I PUNTI DEBOLI DELLA NORMATIVA – Prima di esprimersi sulla autenticità delle analisi o lanciare accuse (in assenza di prove) sulla condotta sospetta dell’Arpac, va chiarito – o meglio, da parte della nostra redazione, va ricordato – che il vero punto critico è a monte e sta nei criteri stabiliti dalla legge per dichiarare la balneabilità delle acque. Secondo la normativa nazionale attualmente in vigore, cosi’ come modificata nel 2010, viene considerata quale indicatore di non balneabilità la concentrazione in 100 ml di due batteri, l’Escherichia coli (che causa la colite) e gli Enterococchi intestinali (una delle cause della diverticolite del colon). Solo questo, nulla più, per cui se nelle nostre acque fossero presenti altri batteri o altre sostanze inquinanti, ciò non viene ritenuto rilevante per le analisi. Una situazione paradossale, come denunciato negli ultimi anni da associazioni ambientaliste e da ricercatori. Ancora più grave se relazionata alle nostre acque, perché attenua l’attenzione sulla possibile presenza di metalli, detersivi, oli e altre sostanze tossiche.

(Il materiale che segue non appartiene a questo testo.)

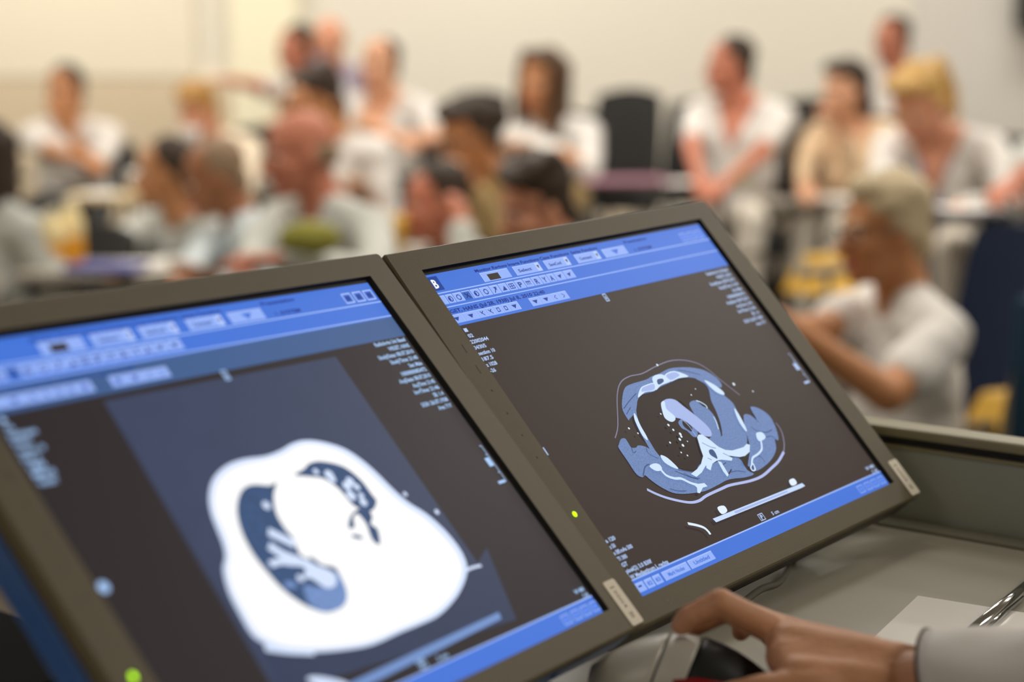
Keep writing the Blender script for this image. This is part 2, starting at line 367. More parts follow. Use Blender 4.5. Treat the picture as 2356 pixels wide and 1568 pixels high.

Sempre secondo legge, un tratto di costa deve risultare balneabile per quattro anni consecutivi, in modo da essere dichiarato tale l’anno successivo. Ma Il vero limite di queste norme sta nelle modalità di analisi, perché non sono stabiliti protocolli di analisi scientificamente validi che definiscano il numero, la posizione e anche gli orari in cui vanno fatti i prelievi; perché anche il gioco delle correnti sposta le sostanze a riva o a largo, per cui il mare può sembrare più pulito in un orario e sporco in un altro.
IL CASO LUCRINO – Ecco come può essere spiegato, almeno sul piano tecnico, quanto accaduto nei giorni scorsi a Pozzuoli con riferimento al tratto di Lucrino. In questo caso l’Arpac ha prima comunicato con una nota del 18 maggio, secondo alcuni in conseguenza di un momentaneo problema alle pompe di sollevamento, che “i risultati delle analisi effettuate su campioni di acqua marina prelevati il 17 maggio hanno dato esito sfavorevole”, per poi ripetere le analisi dopo 10 giorni, che hanno dato in questo caso esito favorevole. In pratica i valori per l’Escheriha Coli passare da 10 a 344 (massimo consentito 200) per poi tornare a 10 con il prelievo supplementare (obbligatorio in caso di dato sfavorevole con il controllo di routine) una settimana dopo, stesso dicasi per gli enterococchi passati da 10 a 1184 (valore massimo consentito 500) poi tornato a 10 (leggi la tabella). Ed è da queste note ufficiali protocollate al Comune che sono scaturite, come atto dovuto, le due ordinanze (datate rispettivamente 20 e 27 maggio) del Sindaco Figliolia, il quale ha prima vietato la balneazione nel tratto incriminato e successivamente ha revocato il provvedimento.
CONSIDERAZIONI – Ora, se da un lato la dichiarazione di balneabilità può solo far piacere a chi vuole il bene di questo territorio e della sua economia (almeno così dovrebbe), è altrettanto evidente alla percezione diretta di qualsiasi cittadino con occhi liberi da pregiudizi che le condizioni dei nostri mari non sono delle migliori e soprattutto che sono ancora ben lontane dalla definizione di “eccellenza” secondo la sensibilità comune, che è ben diversa dalla burocratica scala di valori dell’Arpac.
DOMANDE – Quali sono le cause che ostacolano il pieno sviluppo e la valorizzazione delle nostre coste? Come intervenire, a livello istituzionale, dalla Regione ai singoli Comuni, ognuno per le sue competenze? Alcune criticità, come quella del depuratore di Cuma, hanno fatto registrare negli ultimi anni qualche miglioramento, ma la situazione resta precaria per le caratteristiche obsolete dell’impianto: ci sono ulteriori margini per una soluzione strutturale? A che punto sono i progetti di riqualificazione degli impianti e dei sistemi fognari? Come potenziare la rete di controlli sugli scarichi abusivi che si immettono in alcuni canali, considerata da molti la causa principale di inquinamento dei nostri mari?
Queste sono le domande che andrebbero poste nel dibattito. Tutto il resto rischia di diventare scontro tra tifoserie. E l’attenzione dell’opinione pubblica verso il tema, inevitabilmente più alta a ridosso della stagione estiva, non può essere condizionata da collocazioni politiche, attuali o future, circostanza che in questo caso appare ancora più ridicola e fuori luogo perché investe aspetti delicatissimi come la tutela dell’ambiente, la salute dei cittadini e lo sviluppo a lunga scadenza del territorio.